▶ **Task objective**
From the first line of the data below, repeat each line exactly until you reach the line with "return P(266.67 +"; include that line too.

--

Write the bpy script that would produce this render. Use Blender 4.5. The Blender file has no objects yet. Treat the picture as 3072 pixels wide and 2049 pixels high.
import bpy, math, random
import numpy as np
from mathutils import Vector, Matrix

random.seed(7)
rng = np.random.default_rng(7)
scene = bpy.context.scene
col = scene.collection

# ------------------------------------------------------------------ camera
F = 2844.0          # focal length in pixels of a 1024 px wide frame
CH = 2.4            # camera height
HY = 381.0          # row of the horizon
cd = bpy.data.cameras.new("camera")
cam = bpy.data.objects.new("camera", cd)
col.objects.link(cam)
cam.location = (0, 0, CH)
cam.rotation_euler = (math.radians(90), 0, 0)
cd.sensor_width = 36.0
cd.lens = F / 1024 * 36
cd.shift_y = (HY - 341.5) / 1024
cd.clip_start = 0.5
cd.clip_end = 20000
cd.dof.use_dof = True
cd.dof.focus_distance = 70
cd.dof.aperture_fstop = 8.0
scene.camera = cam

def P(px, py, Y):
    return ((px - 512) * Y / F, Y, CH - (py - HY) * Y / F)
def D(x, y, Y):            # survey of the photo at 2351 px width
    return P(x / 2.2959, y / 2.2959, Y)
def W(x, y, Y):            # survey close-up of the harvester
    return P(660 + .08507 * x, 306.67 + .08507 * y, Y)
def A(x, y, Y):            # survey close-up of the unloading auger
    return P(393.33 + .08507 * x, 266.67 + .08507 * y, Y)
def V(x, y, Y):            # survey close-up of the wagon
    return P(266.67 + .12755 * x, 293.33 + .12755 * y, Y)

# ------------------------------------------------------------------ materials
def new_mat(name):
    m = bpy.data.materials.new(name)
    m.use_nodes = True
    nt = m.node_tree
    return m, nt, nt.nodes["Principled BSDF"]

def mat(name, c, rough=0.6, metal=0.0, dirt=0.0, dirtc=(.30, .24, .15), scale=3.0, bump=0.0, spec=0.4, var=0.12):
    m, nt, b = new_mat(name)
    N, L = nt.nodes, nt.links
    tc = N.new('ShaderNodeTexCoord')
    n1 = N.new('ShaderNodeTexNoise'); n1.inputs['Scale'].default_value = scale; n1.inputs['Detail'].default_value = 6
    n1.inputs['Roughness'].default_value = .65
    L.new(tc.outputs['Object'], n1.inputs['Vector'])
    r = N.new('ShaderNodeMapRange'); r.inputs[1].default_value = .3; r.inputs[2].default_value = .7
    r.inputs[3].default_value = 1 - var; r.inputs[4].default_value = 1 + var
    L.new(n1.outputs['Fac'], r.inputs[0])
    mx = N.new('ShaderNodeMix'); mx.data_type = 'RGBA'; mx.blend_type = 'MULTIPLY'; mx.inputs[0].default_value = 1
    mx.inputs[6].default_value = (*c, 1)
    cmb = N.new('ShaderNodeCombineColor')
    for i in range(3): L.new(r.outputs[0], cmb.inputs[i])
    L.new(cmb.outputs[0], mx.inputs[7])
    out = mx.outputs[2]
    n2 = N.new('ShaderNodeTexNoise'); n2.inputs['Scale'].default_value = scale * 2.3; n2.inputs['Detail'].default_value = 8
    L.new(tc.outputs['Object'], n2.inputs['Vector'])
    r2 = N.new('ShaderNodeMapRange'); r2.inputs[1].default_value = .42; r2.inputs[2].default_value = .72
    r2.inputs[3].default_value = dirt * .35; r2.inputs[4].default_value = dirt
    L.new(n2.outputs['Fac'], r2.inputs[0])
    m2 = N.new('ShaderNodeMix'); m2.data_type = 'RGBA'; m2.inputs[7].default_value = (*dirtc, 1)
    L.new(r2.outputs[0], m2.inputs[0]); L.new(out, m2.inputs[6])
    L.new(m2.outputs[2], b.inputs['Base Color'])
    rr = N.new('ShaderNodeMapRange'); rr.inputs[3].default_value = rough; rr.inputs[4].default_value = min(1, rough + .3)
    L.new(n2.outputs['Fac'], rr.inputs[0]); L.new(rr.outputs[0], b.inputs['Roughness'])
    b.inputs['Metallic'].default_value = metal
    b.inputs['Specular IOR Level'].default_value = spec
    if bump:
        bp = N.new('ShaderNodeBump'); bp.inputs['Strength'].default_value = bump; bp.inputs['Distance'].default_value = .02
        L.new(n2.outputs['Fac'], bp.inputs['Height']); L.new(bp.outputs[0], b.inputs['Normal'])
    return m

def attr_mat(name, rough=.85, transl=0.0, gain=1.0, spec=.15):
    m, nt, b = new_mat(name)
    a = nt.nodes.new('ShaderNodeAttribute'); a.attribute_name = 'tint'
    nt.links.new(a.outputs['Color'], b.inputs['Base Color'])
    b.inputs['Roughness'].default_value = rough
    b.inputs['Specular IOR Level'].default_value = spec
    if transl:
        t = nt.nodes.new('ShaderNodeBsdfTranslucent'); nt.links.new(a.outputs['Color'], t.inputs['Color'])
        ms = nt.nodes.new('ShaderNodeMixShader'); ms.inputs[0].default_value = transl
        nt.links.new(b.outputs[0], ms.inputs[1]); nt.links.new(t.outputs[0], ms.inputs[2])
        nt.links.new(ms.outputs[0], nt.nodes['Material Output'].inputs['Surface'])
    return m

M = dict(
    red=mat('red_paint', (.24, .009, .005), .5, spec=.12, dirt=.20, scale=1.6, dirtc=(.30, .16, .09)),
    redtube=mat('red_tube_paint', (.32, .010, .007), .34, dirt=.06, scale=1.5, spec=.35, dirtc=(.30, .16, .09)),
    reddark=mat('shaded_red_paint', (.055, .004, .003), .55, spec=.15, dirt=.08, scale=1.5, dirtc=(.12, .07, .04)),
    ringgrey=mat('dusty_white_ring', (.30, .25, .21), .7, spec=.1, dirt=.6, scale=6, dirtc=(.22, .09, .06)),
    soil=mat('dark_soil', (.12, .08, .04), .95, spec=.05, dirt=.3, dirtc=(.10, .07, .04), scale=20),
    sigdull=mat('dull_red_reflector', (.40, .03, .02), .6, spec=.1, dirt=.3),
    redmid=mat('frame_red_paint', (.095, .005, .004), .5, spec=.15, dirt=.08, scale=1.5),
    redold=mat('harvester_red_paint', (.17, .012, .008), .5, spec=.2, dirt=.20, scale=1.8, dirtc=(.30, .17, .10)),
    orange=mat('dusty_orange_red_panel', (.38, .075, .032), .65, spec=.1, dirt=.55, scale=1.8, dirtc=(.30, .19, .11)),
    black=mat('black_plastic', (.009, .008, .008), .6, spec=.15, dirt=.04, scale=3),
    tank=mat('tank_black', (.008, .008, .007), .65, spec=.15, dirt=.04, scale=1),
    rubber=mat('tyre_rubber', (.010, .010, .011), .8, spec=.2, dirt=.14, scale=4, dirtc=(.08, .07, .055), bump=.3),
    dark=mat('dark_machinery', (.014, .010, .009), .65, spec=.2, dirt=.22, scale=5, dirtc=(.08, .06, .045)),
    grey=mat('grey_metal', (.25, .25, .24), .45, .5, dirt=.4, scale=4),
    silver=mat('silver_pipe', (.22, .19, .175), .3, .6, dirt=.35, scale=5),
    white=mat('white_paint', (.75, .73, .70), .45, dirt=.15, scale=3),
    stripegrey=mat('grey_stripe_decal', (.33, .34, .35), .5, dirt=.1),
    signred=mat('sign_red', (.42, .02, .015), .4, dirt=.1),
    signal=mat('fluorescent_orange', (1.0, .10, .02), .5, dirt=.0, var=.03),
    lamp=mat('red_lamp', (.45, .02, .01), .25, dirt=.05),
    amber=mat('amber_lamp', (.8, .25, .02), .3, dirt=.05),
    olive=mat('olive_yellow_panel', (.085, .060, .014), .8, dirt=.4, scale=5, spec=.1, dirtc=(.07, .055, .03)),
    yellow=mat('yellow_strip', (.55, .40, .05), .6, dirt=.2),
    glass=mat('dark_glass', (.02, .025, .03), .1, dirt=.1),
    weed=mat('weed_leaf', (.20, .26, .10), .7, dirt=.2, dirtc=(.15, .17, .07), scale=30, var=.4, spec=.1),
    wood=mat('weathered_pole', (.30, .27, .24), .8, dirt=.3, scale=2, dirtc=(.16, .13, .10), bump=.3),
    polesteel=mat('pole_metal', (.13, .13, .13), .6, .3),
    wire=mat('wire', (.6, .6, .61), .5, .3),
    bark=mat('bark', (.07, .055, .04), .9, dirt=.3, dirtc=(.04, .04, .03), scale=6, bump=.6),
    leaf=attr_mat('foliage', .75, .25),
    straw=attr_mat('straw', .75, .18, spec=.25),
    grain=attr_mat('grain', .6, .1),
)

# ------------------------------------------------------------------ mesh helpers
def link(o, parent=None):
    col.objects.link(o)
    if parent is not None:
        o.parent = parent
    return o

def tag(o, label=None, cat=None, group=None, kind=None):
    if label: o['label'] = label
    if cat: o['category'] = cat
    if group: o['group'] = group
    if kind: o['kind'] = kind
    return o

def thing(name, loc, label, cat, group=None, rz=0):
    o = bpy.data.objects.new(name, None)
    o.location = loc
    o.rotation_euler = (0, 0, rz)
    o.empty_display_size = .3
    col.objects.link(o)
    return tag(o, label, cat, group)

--

▶ **The response**
Write the bpy script that would produce this render. Use Blender 4.5. The Blender file has no objects yet. Treat the picture as 3072 pixels wide and 2049 pixels high.
import bpy, math, random
import numpy as np
from mathutils import Vector, Matrix

random.seed(7)
rng = np.random.default_rng(7)
scene = bpy.context.scene
col = scene.collection

# ------------------------------------------------------------------ camera
F = 2844.0          # focal length in pixels of a 1024 px wide frame
CH = 2.4            # camera height
HY = 381.0          # row of the horizon
cd = bpy.data.cameras.new("camera")
cam = bpy.data.objects.new("camera", cd)
col.objects.link(cam)
cam.location = (0, 0, CH)
cam.rotation_euler = (math.radians(90), 0, 0)
cd.sensor_width = 36.0
cd.lens = F / 1024 * 36
cd.shift_y = (HY - 341.5) / 1024
cd.clip_start = 0.5
cd.clip_end = 20000
cd.dof.use_dof = True
cd.dof.focus_distance = 70
cd.dof.aperture_fstop = 8.0
scene.camera = cam

def P(px, py, Y):
    return ((px - 512) * Y / F, Y, CH - (py - HY) * Y / F)
def D(x, y, Y):            # survey of the photo at 2351 px width
    return P(x / 2.2959, y / 2.2959, Y)
def W(x, y, Y):            # survey close-up of the harvester
    return P(660 + .08507 * x, 306.67 + .08507 * y, Y)
def A(x, y, Y):            # survey close-up of the unloading auger
    return P(393.33 + .08507 * x, 266.67 + .08507 * y, Y)
def V(x, y, Y):            # survey close-up of the wagon
    return P(266.67 + .12755 * x, 293.33 + .12755 * y, Y)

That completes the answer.